For a start, the qualifying language in Brandenburg serves to ruthlessly narrow its scope, whereas the qualifying language in Ireland’s statute serves to expand its purview so widely into civil society as to all but guarantee shenanigans. Consider the key words in each measure. Brandenburg contains the word “directed,” which requires the demonstration of intent; Ireland’s law, by contrast, features only the word “likely” — a subjective term that, in the hands of an overly ambitious government, could be made to mean pretty much anything. Brandenburg refers to “lawless action” — an objective and uniformly applicable term that is substantiated by written law; Ireland’s law speaks of “hatred,” which has no agreed-upon meaning, and to “protected characteristics,” which, by definition, apply only to a portion of the citizenry — in this case, those whose “race, color, nationality, religion, national or ethnic origin, descent, gender, sex characteristics, sexual orientation or disability” the government happens to be worried about at any given moment. Brandenburg insists that the potential consequences of the proscribed speech be “imminent”; Ireland’s law is so open-ended in its pertinence that it can be used against people who merely possess material, even if they do not communicate it. Brandenburg puts the onus on the government to demonstrate that its prosecution meets its high bar; Ireland’s law demands that those who are targeted for their speech prove that their output constituted “a reasonable and genuine contribution to literary, artistic, political, scientific, religious or academic discourse,” or “that it was necessary for another lawful purpose.”

The underlying facts also make clear the distinctions. The Irish government has tied its push to pass its reforms to riots that resulted from generalized criticisms of immigration. The Brandenburg decision overturned the conviction of a bunch of armed, robe-and-hood-wearing KKK members who had publicly burned crosses and made a series of execrable speeches calling for “revengeance” against “n*****s” and “Jews.” Were a judge to look at the divergent contexts in which these rules were contrived, he would reasonably conclude that the intent of the Irish government was to punish any speech it considered hateful, even if that speech had no tangible consequences or connection to any lawbreaking, while the intent of the United States Supreme Court was to make it clear that there was no such category as “hate speech,” and that even the most disgraceful exhortations were protected unless they were obviously glued to a set of criminal actions. It is quite obviously the case that if the Brandenburg standard were in place in Ireland, nobody could be prosecuted for having inspired last week’s riots, while if the proffered Irish law had been in place in Ohio, everyone involved in the KKK rally would have gone to jail.

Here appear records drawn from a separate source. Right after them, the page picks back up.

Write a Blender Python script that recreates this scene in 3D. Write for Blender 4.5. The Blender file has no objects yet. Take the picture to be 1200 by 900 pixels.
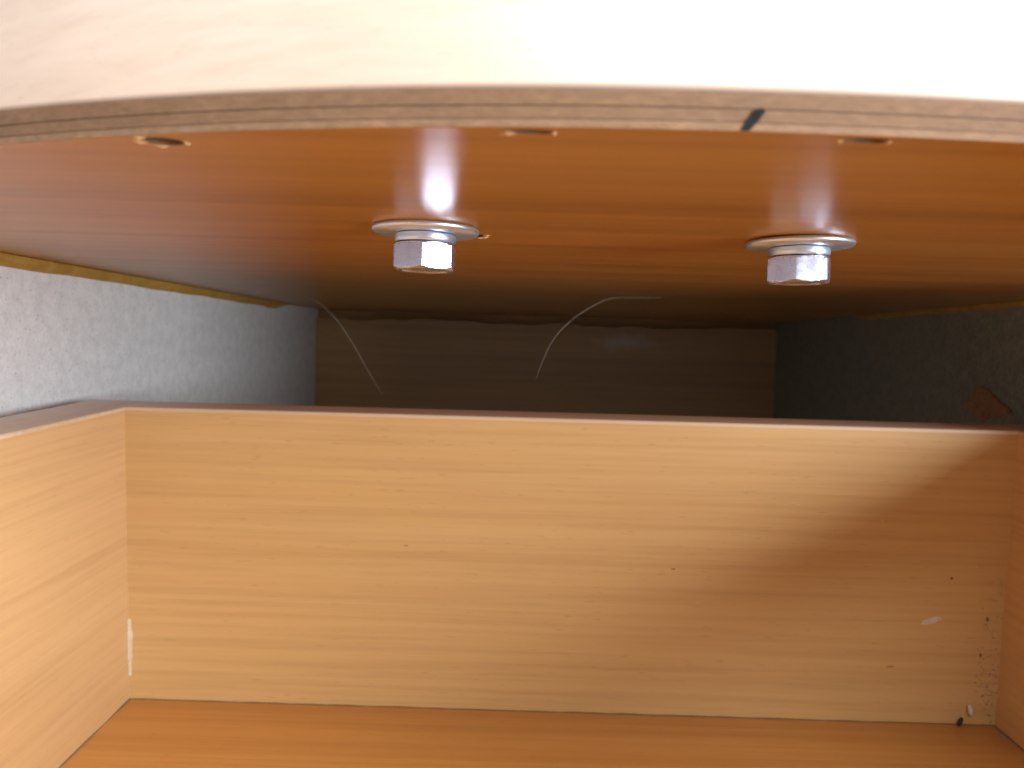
import bpy, bmesh, math, random
from mathutils import Vector, Matrix, Euler
R = math.radians
scene = bpy.context.scene
COL = scene.collection

# ------------------------------------------------------------------ camera
cam_data = bpy.data.cameras.new('camera')
cam = bpy.data.objects.new('camera', cam_data); COL.objects.link(cam)
cam.rotation_mode = 'XYZ'
cam.matrix_world = (Matrix.Rotation(R(0.5), 4, 'Z') @ Matrix.Rotation(R(90 - 2.93), 4, 'X')
                    @ Matrix.Rotation(R(1.7), 4, 'Z'))
cam_data.sensor_width = 36.0
cam_data.lens = 27.0
cam_data.clip_start = 0.005
cam_data.clip_end = 50.0
cam_data.dof.use_dof = True
cam_data.dof.focus_distance = 0.19
scene.cycles.max_bounces = 8
scene.cycles.diffuse_bounces = 5
scene.cycles.glossy_bounces = 4
cam_data.dof.aperture_fstop = 24.0
scene.camera = cam

# ------------------------------------------------------------------ world, window light, exposure
world = bpy.data.worlds.new('World'); scene.world = world
world.use_nodes = True
bg = world.node_tree.nodes['Background']
bg.inputs['Color'].default_value = (0.88, 0.94, 1.0, 1)
bg.inputs['Strength'].default_value = 0.50

def area(name, loc, target, sx, sy, power, colour):
    l = bpy.data.lights.new(name, 'AREA'); l.shape = 'RECTANGLE'
    l.size = sx; l.size_y = sy; l.energy = power; l.color = colour
    o = bpy.data.objects.new(name, l); COL.objects.link(o)
    o.location = loc
    o.rotation_euler = (Vector(target) - Vector(loc)).to_track_quat('-Z', 'Y').to_euler()
    return o
area('window_light', (1.42, -0.76, 0.15), (0, 0.18, 0.0), 0.85, 1.05, 72, (0.92, 0.95, 1.0))

area('overhead_fill', (0.45, -0.95, 1.35), (0, 0.15, -0.1), 1.2, 1.2, 45, (0.97, 0.99, 1.0))  # added fill lamp, brightens the drawer bottom and shadow from above

vs = scene.view_settings
vs.view_transform = 'Standard'; vs.look = 'None'; vs.exposure = 0.37; vs.gamma = 1.0
vs.use_curve_mapping = False

# ------------------------------------------------------------------ materials
def newmat(name):
    m = bpy.data.materials.new(name); m.use_nodes = True
    nt = m.node_tree
    b = nt.nodes['Principled BSDF']
    return m, nt, b

def node(nt, t, **kw):
    n = nt.nodes.new(t)
    for k, v in kw.items(): setattr(n, k, v)
    return n

def ramp(nt, fac, stops):
    r = node(nt, 'ShaderNodeValToRGB')
    cr = r.color_ramp
    while len(cr.elements) < len(stops): cr.elements.new(0.5)
    for e, (p, c) in zip(cr.elements, stops):
        e.position = p; e.color = (c[0], c[1], c[2], 1)
    nt.links.new(fac, r.inputs[0])
    return r.outputs[0]

def mix(nt, fac, a, b, mode='MIX'):
    n = node(nt, 'ShaderNodeMix', data_type='RGBA', blend_type=mode)
    for idx, v in ((0, fac), (6, a), (7, b)):
        if isinstance(v, (int, float)): n.inputs[idx].default_value = v
        elif isinstance(v, tuple): n.inputs[idx].default_value = (*v, 1)
        else: nt.links.new(v, n.inputs[idx])
    return n.outputs[2]

def noise(nt, vec, scale, detail=4, rough=0.55, dist=0.0):
    n = node(nt, 'ShaderNodeTexNoise')
    n.inputs['Scale'].default_value = scale; n.inputs['Detail'].default_value = detail
    n.inputs['Roughness'].default_value = rough; n.inputs['Distortion'].default_value = dist
    nt.links.new(vec, n.inputs['Vector'])
    return n.outputs['Fac']

def coords(nt, scale, loc=(0, 0, 0), rot=(0, 0, 0)):
    tc = node(nt, 'ShaderNodeTexCoord'); mp = node(nt, 'ShaderNodeMapping')
    mp.inputs['Scale'].default_value = scale; mp.inputs['Location'].default_value = loc
    mp.inputs['Rotation'].default_value = rot
    nt.links.new(tc.outputs['Object'], mp.inputs['Vector'])
    return mp.outputs[0]

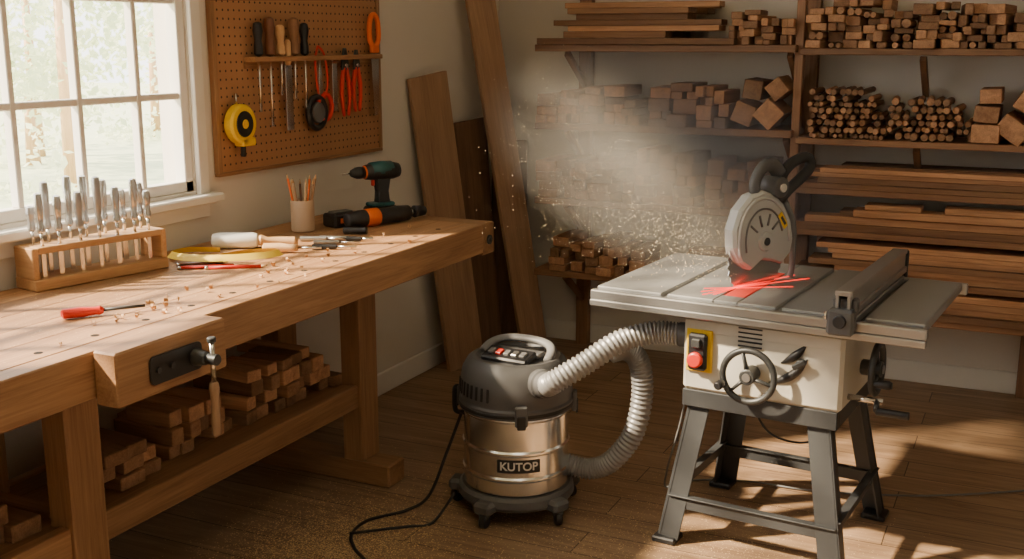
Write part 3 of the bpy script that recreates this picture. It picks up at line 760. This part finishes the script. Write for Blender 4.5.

Since Ireland’s draconian scheme first made international news, I have seen nervous defenders of the plan contend that the problem is not in the concept but in the drafting. This is incorrect. This, I’m afraid, is what attempts to punish “hatred” will inevitably look like. One can change a comma here or a term of art there, but, ultimately, one will end up with the same result: a law that seeks not to restrict the most conspicuous and unambiguous instances of incitement but to improve the souls of its people by declaring that certain ideas are outré. As it should be, “hatred” is perfectly legal in the United States, and our First Amendment jurisprudence reflects that blunt fact. I daresay that some people find that uncomfortable, but, at the very least they ought to understand and internalize that this really is a binary choice: Either one has an arrangement in which speech is regulated on a neutral basis and in only the most extreme of circumstances, or one has a system in which the incumbent government is empowered to crack down upon citizens whose political opinions it abhors. Those absurd stories you read out of Britain and France and Germany and elsewhere are not anomalies or mistakes or the wages of poorly constructed statutes; they are the logical result of the laws that enabled them. They will be in Ireland, too.